Смерть Лжедмитрия II вызвала ликование в московских верхах. Но радость была преждевременной. Возбуждение, царившее в столице, не только не улеглось, но даже усилилось. Для пресечения недовольства боярское правительство использовало королевские войска. Вмешательство чужеродной силы придало конфликту новый характер и направление. Социальное движение приобрело национальную окраску. Ненависть против лихих бояр не улеглась, но она все больше заслонялась чувством оскорбленного национального достоинства.
С гибелью Лжедмитрия II в Русском государстве остался один «царь» — Владислав. Но страна не видела его в глаза.
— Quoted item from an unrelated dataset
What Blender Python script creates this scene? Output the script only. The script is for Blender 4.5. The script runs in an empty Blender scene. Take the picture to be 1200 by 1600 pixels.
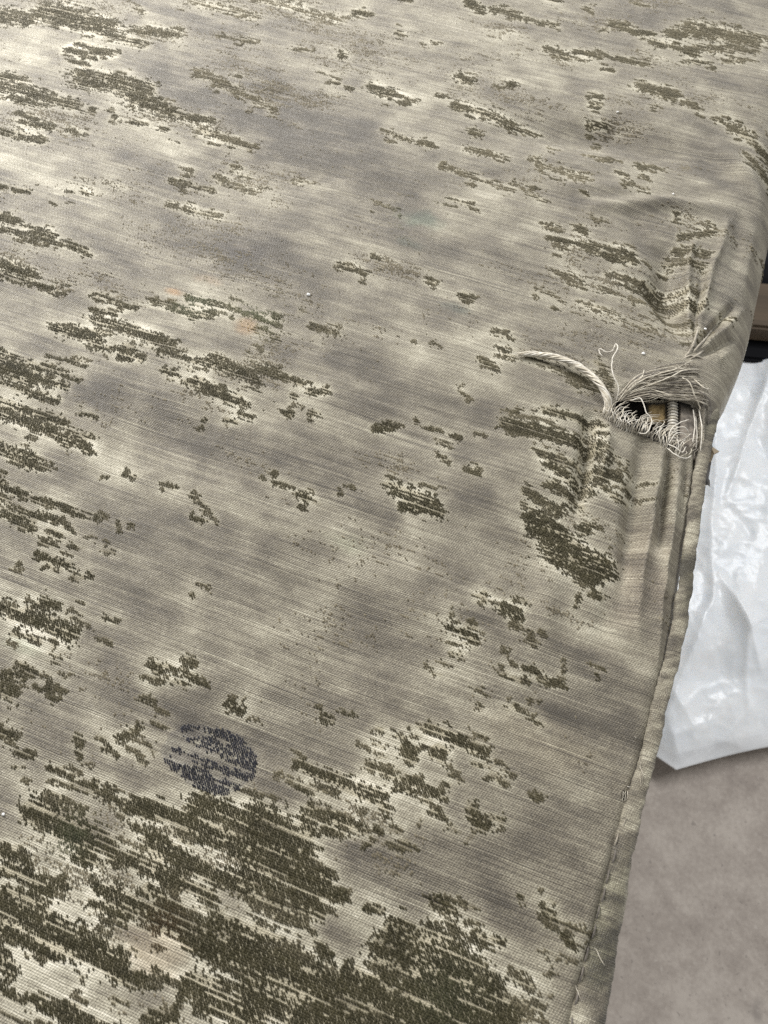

Сигизмунд III отказался отпустить пятнадцатилетнего сына в охваченную гражданской войной страну. Он предпочел возобновить штурм Смоленска. Королевские войска вели себя в России, как в завоеванной стране. Лилась кровь, пылали города и деревни. Московский договор не дал стране мира, но связал ее по рукам и ногам. Интервенция принимала все более опасные масштабы. Боярское правительство отдало Москву во власть наемного войска. Пропасть между верхами и низами росла. Перспектива утраты национальной независимости вызывала глубокое беспокойство в патриотических кругах.
В Москве инициаторами патриотического движения выступили дворяне Василий Бутурлин, Федор Погожий и др. Они позаботились о том, чтобы своевременно установить связи с Прокопием Ляпуновым и другими рязанцами. Узнав о штурме Смоленска, Ляпунов бросил открытый вызов семибоярщине. Обвинив короля в нарушении московского договора, вождь рязанских дворян пригрозил боярам, что немедленно двинется походом на Москву, чтобы освободить православную столицу от «латинян». Вскоре Ляпунов прислал в столицу гонца и призвал всех патриотов к борьбе с захватчиками. Однако бояре заблаговременно узнали о прибытии рязанского гонца. По приказу семибоярщины гонец был посажен на кол, а Василий Бутурлин арестован. Не выдержав пытки, он признался, что намеревался поднять восстание в Москве вместе с рязанцами.
Семибоярщина обратилась к королю с просьбой прислать в Москву новый контингент наемников. Но Сигизмунд III был занят осадой Смоленска и отрядил под Москву только вспомогательные казачьи отряды. Прокопий Ляпунов, не ожидая нападения, замешкался со сбором войск. Воспользовавшись этим, бояре направили к Рязани воеводу И. Сунбулова. Соединившись с запорожцами, Сунбулов осадил Пронск, где укрылся Ляпунов с отрядом восставших войск. Ляпунов разослал во все стороны призывы о помощи. Первым откликнулся зарайский воевода князь Д. М. Пожарский, присоединивший к себе по дороге отряды из Коломны и Рязани. Сунбулов счел благоразумным отступить, а Ляпунов и Пожарский во главе объединенного земского войска торжественно вступили в Рязань.
По возвращении в Зарайск Пожарский нанес поражение Сунбулову и запорожцам, пытавшимся внезапно захватить город. Одновременно Заруцкий с казаками вытеснил запорожцев из-под Тулы. Эти успехи послужили прологом к прямому военному сотрудничеству между Рязанью и Калугой. Выступление рязанцев положило начало восстанию, охватившему огромную территорию. Города один за другим заявляли о поддержке освободительного движения и разрыве с семибоярщиной. В одних городах переворот носил мирный характер, в других сопровождался кровопролитием.